Thursday, July 7, 2011

Serendipity

Dumb luck plays a big role in the design biz...

While traveling, I checked email a few times for distant crisis (one, resolved without me, phew!) and back-n-forthed with an artistic director about next season.  So there I happened to be, on my only free morning in Amsterdam, when I got an e-invitation to design Anne Frank's Diary.  What are the odds?

So I visited Anne Frank's hiding place.
Anne Frank (ware)House, Amsterdam, photo courtesy of Wikipedia Commons

The building was her father's business warehouse, two old Amsterdam canal houses set one behind the other.  Two upper floors and the attic of the rear building were hidden from view and therefor easy to forget - the entry to them was hidden behind a bookcase.  Eight people hid there from the Nazi roundup of Jews for about two years.  Until betrayed.

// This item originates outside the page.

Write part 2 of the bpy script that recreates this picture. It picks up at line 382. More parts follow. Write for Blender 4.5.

The site is now a historical museum - very well and sensitively done.

I love the Diary which Anne Frank wrote while in hiding but hadn't planned to visit her hiding place...  I didn't want to know too accurately what it was like or to... well... sniffle in public.  Going there as a designer, however, gave me a distance, a more analytical place to stand, which made it easier. The site is very moving.

It must have felt like living in a submarine, I think, with its tight, dark, airless quarters and its constant presence of too many other people.  Claustrophobic.

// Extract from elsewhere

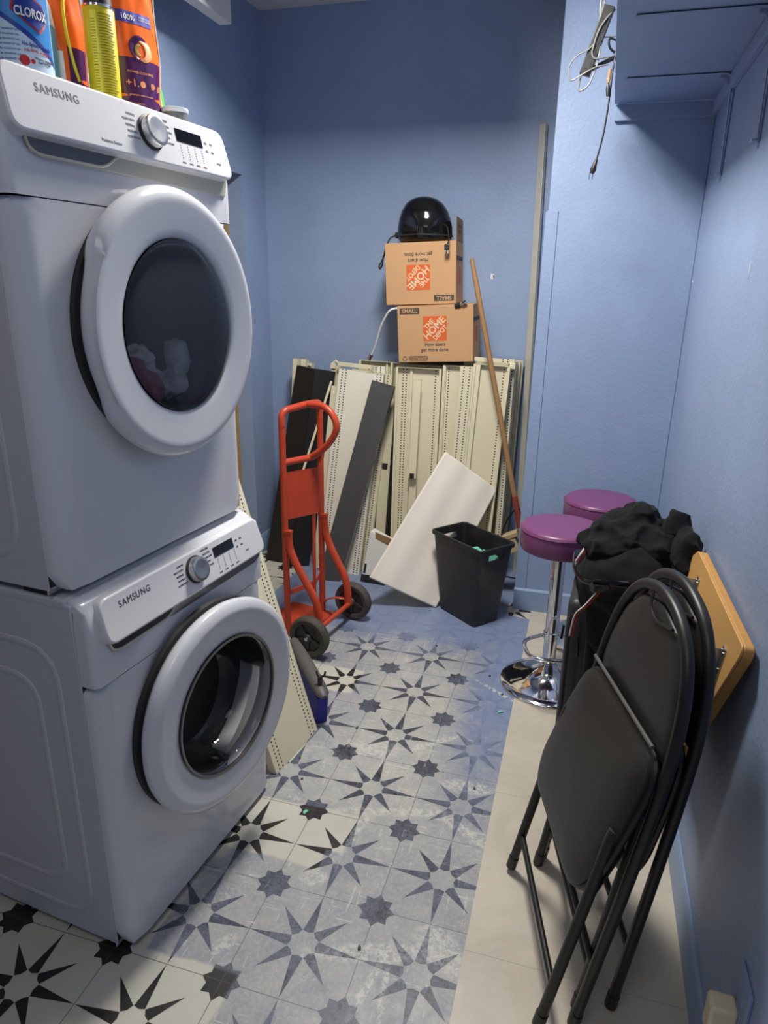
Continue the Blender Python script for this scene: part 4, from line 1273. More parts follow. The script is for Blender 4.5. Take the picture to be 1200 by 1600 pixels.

One unexpected realization, for me, is that while Anne's and the other many many deaths of the Holocaust remain a tragedy of unimaginable size - impossible to realize - by the time I exited the building, the publication of Anne Frank's diary feels like a small victory.  One Anne would appreciate.

This play feels daunting...  It needs to be done well.

2 comments:

  1. Clare, glad you went there; a good review! coby (not so anonymous!)

    ReplyDelete
  2. Dear Anonymous Coby,

    It was a great visit - I'll very excited (and nervous) to get to design this show. But what a weird coincidence - I get to Amsterdam every 25 years!